Ainsi pour les objets vivants plus longtemps qu’un appel de fonction, il est préférable d’utiliser le mode de gestion de la mémoire que nous avons exposé précédemment et que l’on appelle le tas (heap en anglais), car il n’a pas de structure d’accès particulière. Lors de l’exécution d’un programme, on a donc deux mémoires différentes qui coexistent, la pile et le tas, chacune stockant des données différentes avec une gestion différente. La pile et le tas se partagent donc le tableau de la mémoire. Traditionnellement, le tas possède le début des adresses et croît vers le haut quand on rajoute des données, la pile possède la fin des adresses et croît vers le bas lorsque l’on appelle une fonction.
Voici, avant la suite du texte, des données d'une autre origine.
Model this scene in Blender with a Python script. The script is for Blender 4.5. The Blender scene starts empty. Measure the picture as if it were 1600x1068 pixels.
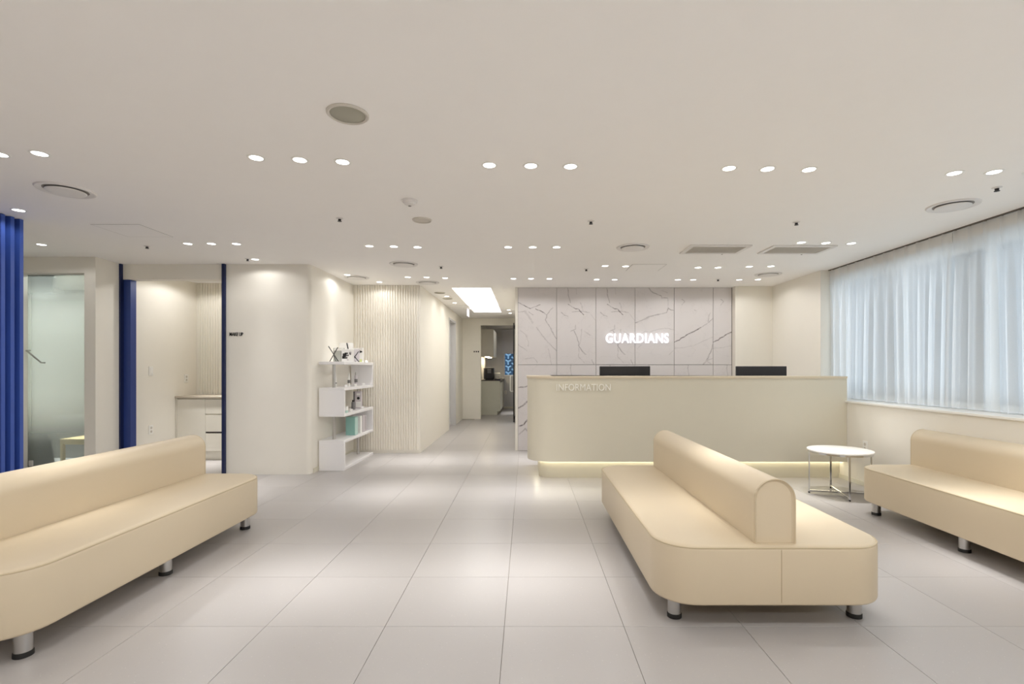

Vous pouvez désormais comprendre la mystérieuse erreur StackOverflow qui survient généralement lorsqu’on programme une boucle infinie à l’aide de fonctions récursives : les appels de fonction font grossir la pile qui finit par empiéter sur le tas; heureusement que ceci est détecté et provoque l’exécution du programme, sinon les données du tas auraient été silencieusement corrompues par la pile.

Pour aller plus loin

  • La convention d’appel est en fait une partie d’un ensemble de conventions qui définissent comment utiliser l’assembleur afin de traduire des concepts de haut niveau dans plusieurs langages, afin que ceux-ci puissent interopérer à bas niveau. Ceci est appelée interface binaire d’application (ABI en anglais), et ce document décrit par exemple l’ABI conseillée par AMD pour son architecture 64 bits. En effet, le processeur est souvent optimisé afin d’exécuter plus rapidement les morceaux d’assembleurs décrits par l’ABI.

  • Ce document décrivant la manière dont Java est exécuté nous apprend que Java ne possède pas de pile à proprement parler : les cadres de pile sont alloués dans le tas sans être à côté les uns des autres.

  • Les cadres de piles sont en fait des régions de mémoire contenant plusieurs objets qui sont allouées et libérées en même temps. Ce mécanisme est généralisé par la gestion par régions de la mémoire, qui peut s’utiliser en complément d’un garbage collector lorsque l’on veut contrôler un peu plus finement la durée de vie des objets en mémoire.